Jeeps are fun! They’re even more fun if they are modified for serious 4-wheel driving & you take it off-road!
We woke up bright & early (well, at least early) & drove out to Canyonlands National Park, about a 45 minute drive from the campground. We visited the area known as “Island in the Sky”, a broad mesa wedged between the Green and Colorado rivers.
First stop: the Visitors Center, where we got our park stamp. The National Park service has a neat little way to record your trips to their parks. You buy a Passport book, a small spiral bound booklet about the size of an adult hand (if it were a complete rectangle) & approx. 1/2” thick. It has a thick vinyl coated cover, navy blue in color & embossed with gold writing & logos. Inside you find a clear plastic pocket that holds your US map of all the national parks plus, if you have one, which we do, your National Parks Pass, which gives you a year's worth of admittance to all of the parks. Then comes the fun part. Each geographical region of the US (i.e., North Atlantic, Southeast, etc.) has its own section in the book, with maps, park information & a listing of all the national park areas in that region. Then follows the pages with places for you to collect the series of Passport stamps which are issued each year. It also has areas where you can get your book “canceled” when you visit a national park.
Whenever you visit a park, at the visitors center you will find a station set up with an ink pad & stamp. These stamps record the name of the park and the date of your visit. There is no charge to cancel your Passport - although you do have to purchase the book – with proceeds from the sale supporting the Parks system. The Visitors Centers almost always have little squares of paper for those who want the cancellation, but don’t have a Passport.
After getting logistical information, we drove out to Whale Rock, where we spent 1 ½ hours climbing up, over & back a huge slickrock that looks like a beached whale. The view from the top was breathtaking! It was also windy, which was a welcome relief from the heat. A quick drive further down the road delivered us to a shaded picnic area where we ate our lunch eagerly!
Now it was time for some real excitement. Instead of taking the nice, smooth 2-lane highway that had brought us into the park, we decided to depart via the Shafer Trail Road, an unpaved 4-wheel drive road that starts of with a long series of steep, tight switchbacks along a canyon wall. No guide rails, sometimes just enough width for one vehicle, 1st gear all the way – what a blast! I kept thinking of my brother Steve – he used to go off-roading, until his Pathfinder was jumped by a gang of miscreant deer late one night. I think he would be out-of-his-mind in love with this place.
Eventually, we made it to the bottom of the canyon – the kids started sing “Hallelujah” – and continued alongside Dead Horse Point State Park (Kimi was not amused by this name) and Gooseneck Overlook, which was where the Colorado River makes a huge U-turn around what looks like an island.

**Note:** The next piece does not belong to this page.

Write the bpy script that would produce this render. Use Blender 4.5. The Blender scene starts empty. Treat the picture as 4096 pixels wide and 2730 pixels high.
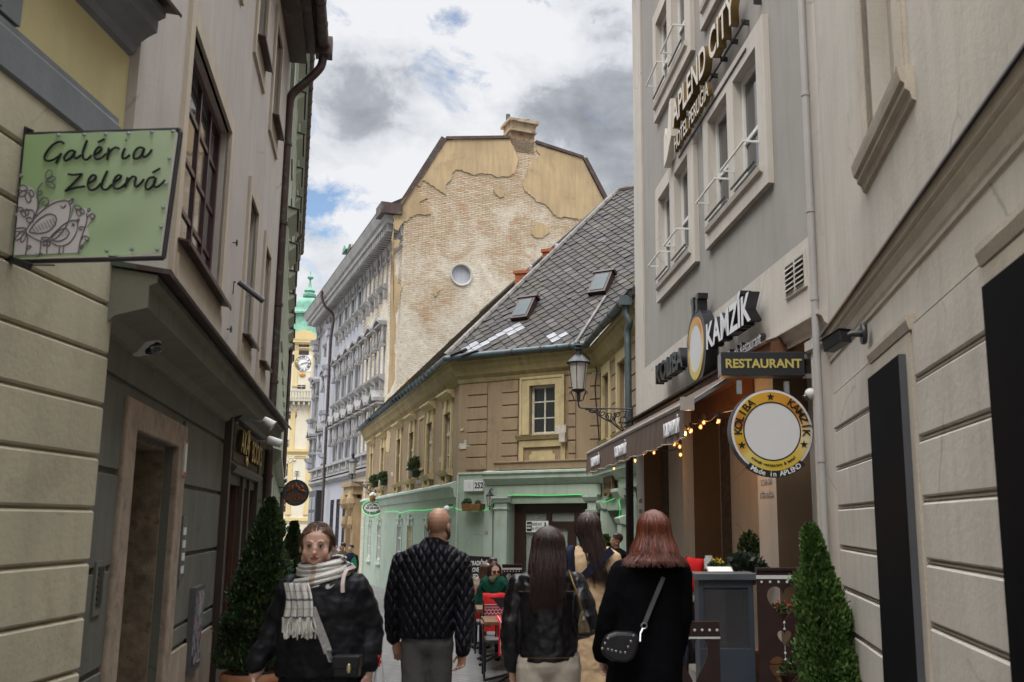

Shafer Trail gave way to Potash Road, which brought us to a salt harvesting company – huge pools of salt with the water evaporating away. At some areas, the salt looked like snow banks leading into and around the pools. Very surreal!
Potash Rd. leads to Route 279, an actual paved road that parts tall canyon walls from the Colorado. At one point, we passed petroglyphs. Then we were back in Moab. Even though the way back home was a much shorter, more direct route, it took us 3 ½ hours to complete the journey. And I was hooked! I kept trying to find ways to continue the 4-wheel driving while we still had the Jeep, but, alas, none appeared. Now I’ve been telling Phil that I want to trade in my minivan for a Jeep.